Description of the task: Using the entries shown below, output the line containing "Build this scene", the line containing "PI = math.pi; V = Vector", and every line between them, exactly. Pictures are omitted.

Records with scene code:
[START]

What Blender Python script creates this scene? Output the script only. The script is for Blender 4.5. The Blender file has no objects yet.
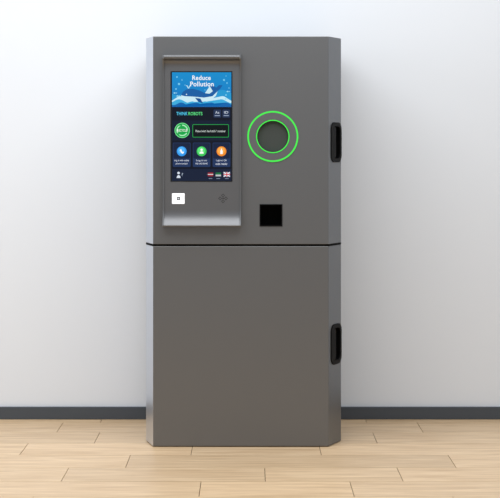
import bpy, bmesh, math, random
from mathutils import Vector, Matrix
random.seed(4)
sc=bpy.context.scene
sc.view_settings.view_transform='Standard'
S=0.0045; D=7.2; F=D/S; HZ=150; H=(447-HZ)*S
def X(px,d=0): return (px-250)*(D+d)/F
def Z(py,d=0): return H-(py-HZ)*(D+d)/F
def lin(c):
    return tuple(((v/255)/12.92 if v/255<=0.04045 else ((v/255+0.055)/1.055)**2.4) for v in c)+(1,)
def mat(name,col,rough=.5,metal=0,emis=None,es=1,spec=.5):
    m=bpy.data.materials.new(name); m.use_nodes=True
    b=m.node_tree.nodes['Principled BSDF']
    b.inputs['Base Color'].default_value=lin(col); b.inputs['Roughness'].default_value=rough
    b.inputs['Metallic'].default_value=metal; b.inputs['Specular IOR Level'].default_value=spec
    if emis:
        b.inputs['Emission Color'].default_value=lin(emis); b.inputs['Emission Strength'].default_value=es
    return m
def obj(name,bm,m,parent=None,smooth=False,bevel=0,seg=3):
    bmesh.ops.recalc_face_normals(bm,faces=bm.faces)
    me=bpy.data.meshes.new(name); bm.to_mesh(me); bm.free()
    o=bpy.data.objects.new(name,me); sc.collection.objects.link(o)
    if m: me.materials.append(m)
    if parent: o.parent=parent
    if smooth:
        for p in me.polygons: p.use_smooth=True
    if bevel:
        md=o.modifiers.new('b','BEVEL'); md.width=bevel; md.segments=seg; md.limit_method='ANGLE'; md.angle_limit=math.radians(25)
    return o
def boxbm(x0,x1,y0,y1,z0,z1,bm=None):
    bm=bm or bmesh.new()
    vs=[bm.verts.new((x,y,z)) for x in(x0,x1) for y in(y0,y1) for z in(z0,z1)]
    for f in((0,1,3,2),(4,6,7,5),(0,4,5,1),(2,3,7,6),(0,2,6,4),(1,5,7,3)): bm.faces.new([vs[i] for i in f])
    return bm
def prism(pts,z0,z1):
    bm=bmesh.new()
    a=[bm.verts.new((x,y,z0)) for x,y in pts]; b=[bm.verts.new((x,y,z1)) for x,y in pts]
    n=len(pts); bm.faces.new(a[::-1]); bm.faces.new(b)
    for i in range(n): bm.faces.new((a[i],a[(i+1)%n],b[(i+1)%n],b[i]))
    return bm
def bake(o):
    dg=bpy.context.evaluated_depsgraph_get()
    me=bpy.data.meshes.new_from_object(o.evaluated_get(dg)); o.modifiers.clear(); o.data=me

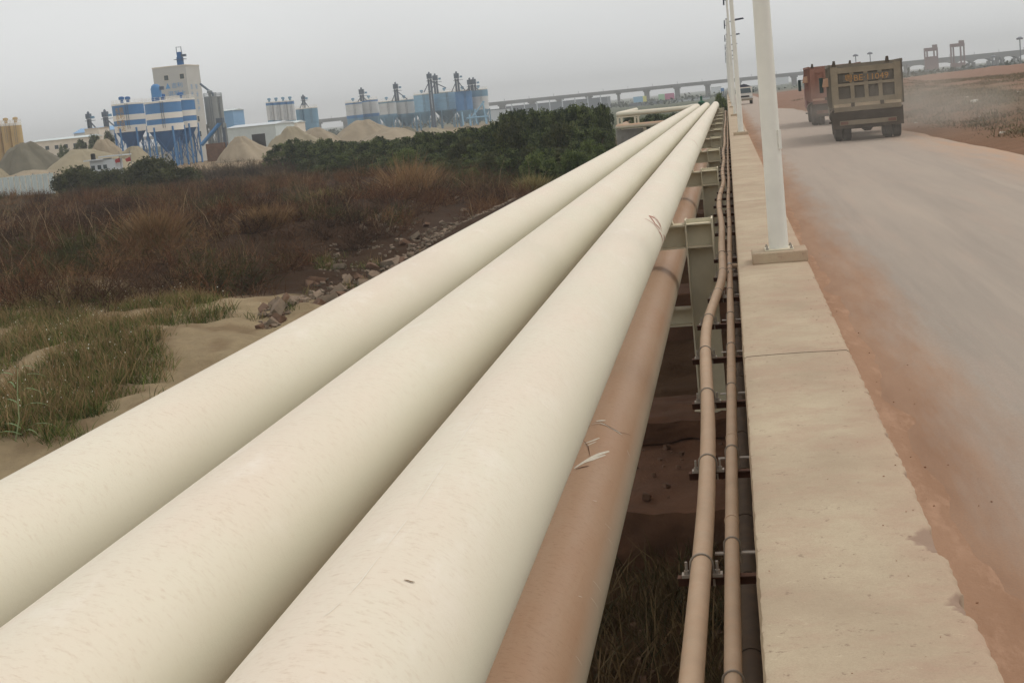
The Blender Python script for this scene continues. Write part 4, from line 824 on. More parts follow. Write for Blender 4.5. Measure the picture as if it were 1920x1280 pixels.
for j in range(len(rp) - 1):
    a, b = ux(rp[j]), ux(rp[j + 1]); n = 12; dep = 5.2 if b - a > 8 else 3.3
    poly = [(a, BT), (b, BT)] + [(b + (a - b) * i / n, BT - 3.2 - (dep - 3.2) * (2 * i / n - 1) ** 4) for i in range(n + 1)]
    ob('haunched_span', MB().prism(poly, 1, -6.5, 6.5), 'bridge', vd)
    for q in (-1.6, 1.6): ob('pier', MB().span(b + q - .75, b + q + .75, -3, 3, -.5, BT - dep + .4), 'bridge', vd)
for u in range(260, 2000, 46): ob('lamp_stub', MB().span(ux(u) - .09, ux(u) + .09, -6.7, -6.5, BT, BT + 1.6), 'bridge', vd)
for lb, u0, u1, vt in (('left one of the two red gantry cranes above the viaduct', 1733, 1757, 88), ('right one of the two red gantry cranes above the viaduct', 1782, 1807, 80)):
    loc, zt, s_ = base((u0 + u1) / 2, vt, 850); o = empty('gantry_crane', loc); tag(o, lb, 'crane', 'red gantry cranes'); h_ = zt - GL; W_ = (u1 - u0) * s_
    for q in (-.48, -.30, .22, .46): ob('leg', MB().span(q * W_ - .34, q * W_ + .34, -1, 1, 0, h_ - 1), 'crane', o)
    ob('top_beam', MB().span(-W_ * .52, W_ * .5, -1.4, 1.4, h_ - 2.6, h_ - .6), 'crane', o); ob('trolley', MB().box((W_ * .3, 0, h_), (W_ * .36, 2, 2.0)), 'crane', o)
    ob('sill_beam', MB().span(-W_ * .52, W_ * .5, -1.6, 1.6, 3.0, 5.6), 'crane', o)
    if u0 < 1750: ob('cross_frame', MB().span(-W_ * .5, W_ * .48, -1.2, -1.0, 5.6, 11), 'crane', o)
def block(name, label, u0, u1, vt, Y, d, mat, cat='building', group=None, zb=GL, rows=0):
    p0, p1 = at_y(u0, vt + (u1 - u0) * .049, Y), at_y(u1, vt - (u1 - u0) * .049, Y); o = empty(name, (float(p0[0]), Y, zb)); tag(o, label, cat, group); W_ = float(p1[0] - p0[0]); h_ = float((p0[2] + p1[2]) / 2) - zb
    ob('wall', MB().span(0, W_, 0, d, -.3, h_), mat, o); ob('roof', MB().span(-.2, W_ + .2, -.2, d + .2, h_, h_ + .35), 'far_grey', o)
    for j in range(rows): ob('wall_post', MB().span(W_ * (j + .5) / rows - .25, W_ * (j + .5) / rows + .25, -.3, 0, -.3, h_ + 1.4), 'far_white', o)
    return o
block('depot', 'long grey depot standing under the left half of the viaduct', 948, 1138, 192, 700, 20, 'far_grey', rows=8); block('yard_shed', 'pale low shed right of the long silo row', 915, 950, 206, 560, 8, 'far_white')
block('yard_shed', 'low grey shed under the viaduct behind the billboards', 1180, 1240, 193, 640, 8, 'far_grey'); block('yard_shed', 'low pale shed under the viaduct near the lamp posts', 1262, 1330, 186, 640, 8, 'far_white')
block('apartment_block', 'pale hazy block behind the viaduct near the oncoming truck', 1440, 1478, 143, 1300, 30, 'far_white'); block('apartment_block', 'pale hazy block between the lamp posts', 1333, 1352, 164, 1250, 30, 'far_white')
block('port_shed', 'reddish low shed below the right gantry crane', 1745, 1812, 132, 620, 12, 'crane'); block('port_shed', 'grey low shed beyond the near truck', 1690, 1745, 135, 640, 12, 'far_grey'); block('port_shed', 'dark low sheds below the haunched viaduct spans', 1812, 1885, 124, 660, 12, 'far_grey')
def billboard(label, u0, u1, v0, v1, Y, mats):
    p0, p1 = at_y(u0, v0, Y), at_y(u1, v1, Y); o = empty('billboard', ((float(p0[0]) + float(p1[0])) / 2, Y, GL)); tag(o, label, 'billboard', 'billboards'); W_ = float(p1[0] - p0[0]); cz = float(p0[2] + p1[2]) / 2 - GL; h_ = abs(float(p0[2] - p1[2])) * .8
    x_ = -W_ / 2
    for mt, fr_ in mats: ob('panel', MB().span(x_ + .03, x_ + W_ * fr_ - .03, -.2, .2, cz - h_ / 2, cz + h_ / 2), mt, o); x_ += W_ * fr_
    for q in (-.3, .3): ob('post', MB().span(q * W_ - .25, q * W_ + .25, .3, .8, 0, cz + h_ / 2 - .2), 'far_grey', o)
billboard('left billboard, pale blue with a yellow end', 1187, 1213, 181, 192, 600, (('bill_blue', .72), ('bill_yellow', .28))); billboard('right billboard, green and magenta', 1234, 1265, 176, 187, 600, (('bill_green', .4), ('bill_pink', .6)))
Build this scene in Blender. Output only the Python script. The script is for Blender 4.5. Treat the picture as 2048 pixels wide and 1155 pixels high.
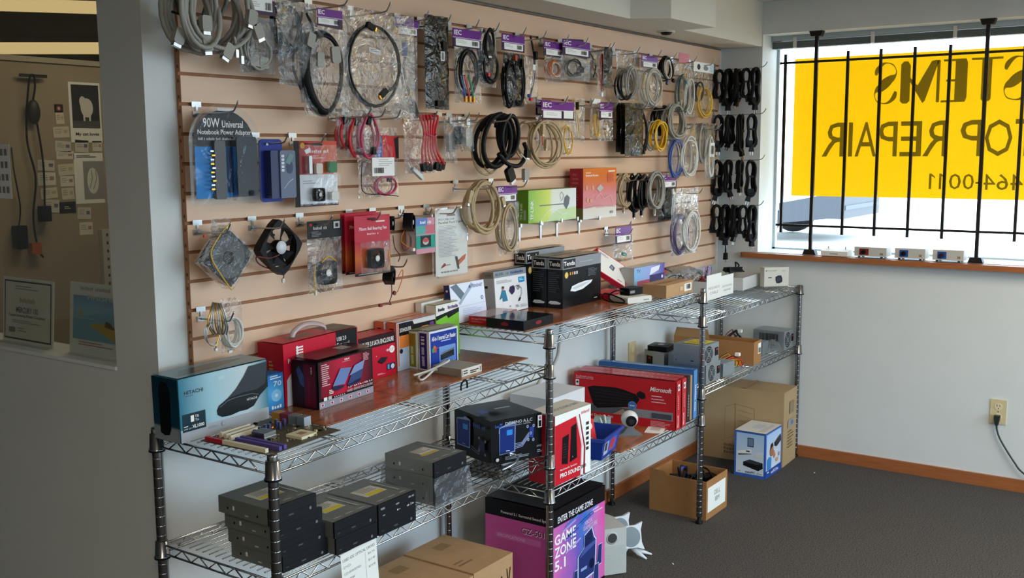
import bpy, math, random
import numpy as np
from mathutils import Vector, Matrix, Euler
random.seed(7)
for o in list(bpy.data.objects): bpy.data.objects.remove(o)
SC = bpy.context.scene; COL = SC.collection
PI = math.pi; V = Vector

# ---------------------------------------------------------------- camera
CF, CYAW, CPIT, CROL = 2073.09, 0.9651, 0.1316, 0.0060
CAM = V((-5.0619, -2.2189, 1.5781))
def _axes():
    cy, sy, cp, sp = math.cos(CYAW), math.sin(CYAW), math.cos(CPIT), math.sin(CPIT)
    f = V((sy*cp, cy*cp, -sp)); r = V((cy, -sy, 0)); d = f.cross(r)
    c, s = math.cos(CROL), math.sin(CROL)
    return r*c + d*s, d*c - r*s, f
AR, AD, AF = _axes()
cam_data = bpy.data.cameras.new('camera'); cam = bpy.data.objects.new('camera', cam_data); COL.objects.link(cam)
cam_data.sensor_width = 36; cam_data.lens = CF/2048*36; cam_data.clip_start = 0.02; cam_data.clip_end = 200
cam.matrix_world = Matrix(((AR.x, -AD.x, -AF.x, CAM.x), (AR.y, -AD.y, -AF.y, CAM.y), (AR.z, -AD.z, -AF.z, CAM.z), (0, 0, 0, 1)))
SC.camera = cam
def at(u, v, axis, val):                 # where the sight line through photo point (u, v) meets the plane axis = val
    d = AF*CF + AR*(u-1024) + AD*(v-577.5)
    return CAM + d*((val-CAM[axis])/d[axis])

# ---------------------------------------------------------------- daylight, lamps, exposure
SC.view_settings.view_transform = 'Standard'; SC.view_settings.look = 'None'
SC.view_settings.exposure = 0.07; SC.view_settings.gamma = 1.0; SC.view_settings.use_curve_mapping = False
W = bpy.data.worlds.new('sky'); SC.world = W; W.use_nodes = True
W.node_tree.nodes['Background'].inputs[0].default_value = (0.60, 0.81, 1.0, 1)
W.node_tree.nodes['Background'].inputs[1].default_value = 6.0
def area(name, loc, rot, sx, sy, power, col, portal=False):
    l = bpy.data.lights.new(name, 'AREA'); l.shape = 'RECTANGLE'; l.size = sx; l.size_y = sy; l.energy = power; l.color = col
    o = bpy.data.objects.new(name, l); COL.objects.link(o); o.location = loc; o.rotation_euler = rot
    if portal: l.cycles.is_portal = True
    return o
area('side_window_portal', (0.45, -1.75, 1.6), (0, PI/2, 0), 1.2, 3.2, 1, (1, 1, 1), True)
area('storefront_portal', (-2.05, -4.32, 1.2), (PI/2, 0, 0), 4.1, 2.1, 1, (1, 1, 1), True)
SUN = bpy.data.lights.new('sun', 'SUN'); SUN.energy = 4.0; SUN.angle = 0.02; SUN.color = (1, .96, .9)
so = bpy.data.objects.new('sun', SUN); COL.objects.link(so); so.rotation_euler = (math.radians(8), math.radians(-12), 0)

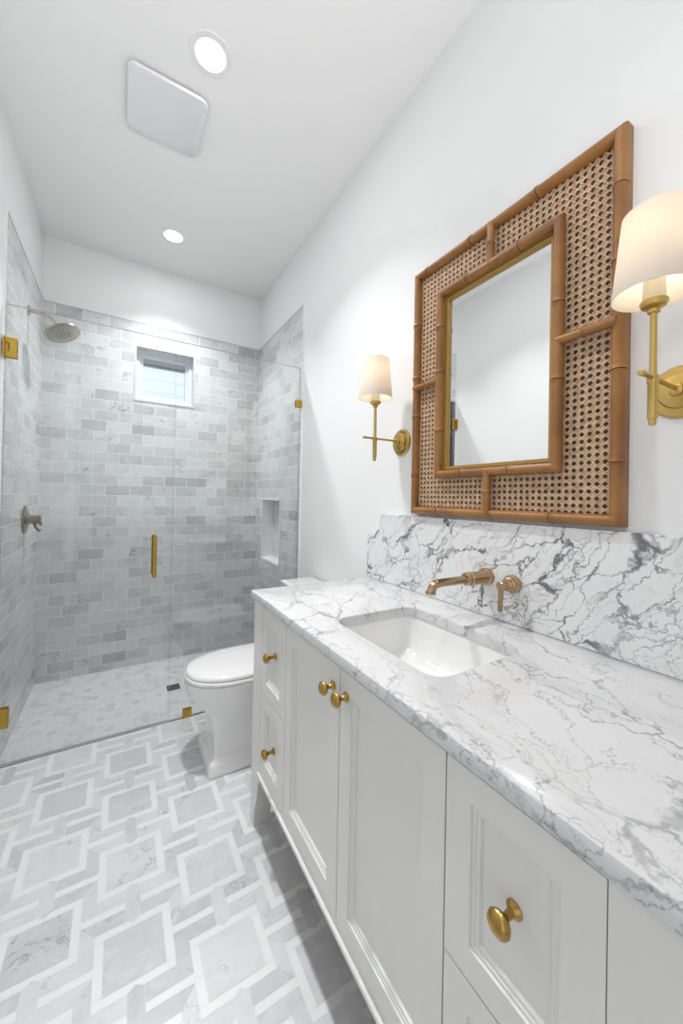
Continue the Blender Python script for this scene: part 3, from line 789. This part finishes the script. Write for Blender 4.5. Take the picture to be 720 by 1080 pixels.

[END]

Problem solution:
Build this scene in Blender. Output only the Python script. The script is for Blender 4.5. Treat the picture as 2048 pixels wide and 1155 pixels high.
import bpy, math, random
import numpy as np
from mathutils import Vector, Matrix, Euler
random.seed(7)
for o in list(bpy.data.objects): bpy.data.objects.remove(o)
SC = bpy.context.scene; COL = SC.collection
PI = math.pi; V = Vector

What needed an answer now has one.